Changement radical de programme dans notre sélection de cinéma à la maison par défaut avec cet objet filmique aussi intéressant qu’irritant. Les Funérailles des roses nous offre une virée vertigineuse dans le milieu des bars gays au Japon, à une époque où pareille culture alternative sortait tout juste du placard de l’autre côté du Pacifique. Tellement vertigineuse en fait que l’on ne sait souvent plus trop où on en est, entre la fiction et le documentaire, l’essai expérimental et la mise en scène théâtrale. Une chose est sûre cependant : le réalisateur Toshio Matsumoto ne cherche guère à rendre plus acceptable aux yeux de l’opinion publique dominante le milieu décrit dans son film, peuplé de personnages marginaux. Il ne s’adonne pas non plus à l’exercice fâcheux de la foire de parias, ces monstres exclus sans appel de la société nippone, étroitement gouvernée par un code comportemental strict. Non, son objectif principal paraît être d’interpeller, par voie d’une œuvre cinématographique proprement inclassable.
Contrairement à ce que laisse supposer la bande-annonce du film, la dimension documentaire de ce dernier constitue au mieux un point annexe. De brefs entretiens de jeunes Japonais travestis viennent certes ponctuer de temps en temps le récit. L’éventail thématique de leurs questions demeure par contre très réduit. Il s’enferme entre, d’un côté, le respect scrupuleux de la pudeur propre à la culture japonaise et, de l’autre, une curiosité assez maladroite à l’égard d’un style de vie considéré encore comme exotique. De surcroît, la fonction d’ancrage de ces interventions pleines de candeur dans une réalité sociale plus crue a tendance à se perdre dans la structure globale du film. Celle-ci s’apparente avant tout à un véritable fourre-tout formel, à la fois le signe indubitable de la révolution des formes expressives dans toutes les disciplines artistiques à la fin des années 1960 et l’indicateur sans faille de son aspect démodé pour l’œil d’un spectateur des années 2020, plus tellement habitué à tant de spasmes visuels.

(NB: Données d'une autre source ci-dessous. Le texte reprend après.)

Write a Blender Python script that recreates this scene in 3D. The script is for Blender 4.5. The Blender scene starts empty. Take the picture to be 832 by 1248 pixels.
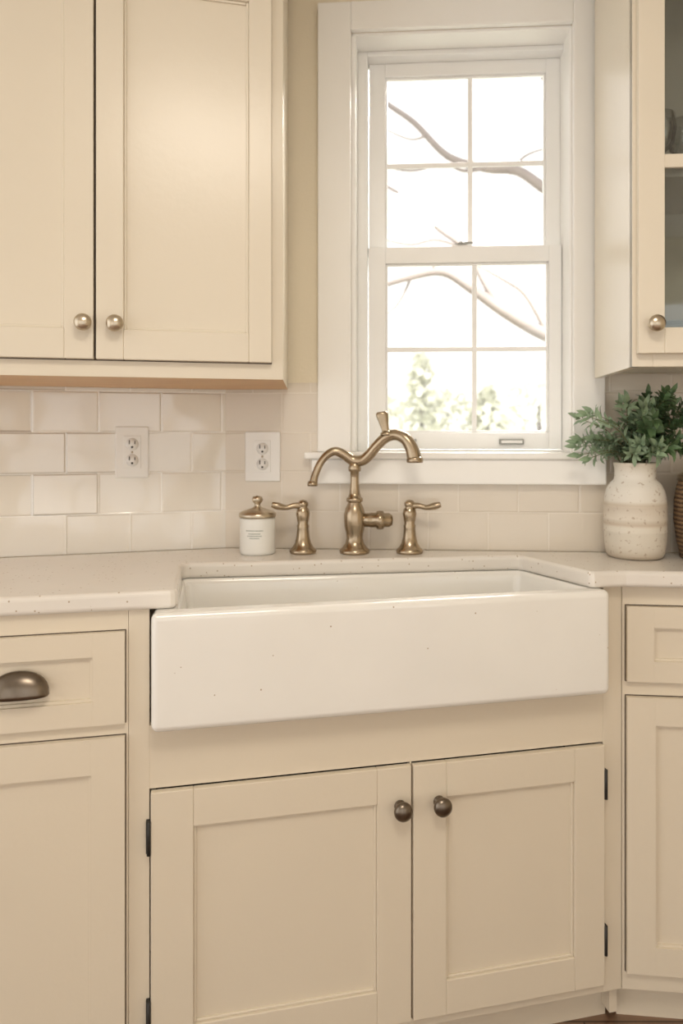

Puisque dans le monde des travestis japonais de cette époque-là tout paraît tourner autour de la mise en scène, le réalisateur et scénariste a choisi une intrigue plutôt convulsée pour leur rendre hommage. La référence à Œdipe roi de Pier Paolo Pasolini, sorti deux ans plus tôt, y est soutenue. Mais ces histoires de concubinage, de jalousie et d’inceste représentent en fin de compte la partie la moins passionnante du récit. Le dispositif du film dans le film, avec une équipe de tournage formée par des intellos drogués, des révolutionnaires de pacotille dont le leader se fait appeler Guevara, ne produit hélas pas davantage de pertinence. Ce sont au contraire autant de diversions qui éloignent le propos du film d’un regard sans préjugés, ni subterfuges formels sur ces personnes évoluant à peu près fièrement dans l’ombre de la société, au Japon et ailleurs.
Chacun de la quarantaine de films disponibles actuellement sur le Vidéo Club Carlotta a sérieusement le potentiel d’être une formidable découverte. Il ne s’agit pas exclusivement de chefs-d’œuvre, admettons-le, mais de films exigeants, à des milliards d’octets des divertissements parfaitement interchangeables proposés par la concurrence. Ainsi, Les Funérailles des roses vaut autant le détour pour son sujet hors des sentiers battus du statu quo moral, qui allait manifester encore pour longtemps que du dédain envers ces précurseurs d’une définition plus fluide des genres, que pour une confrontation ouverte avec son concept formel plus spécifiquement daté.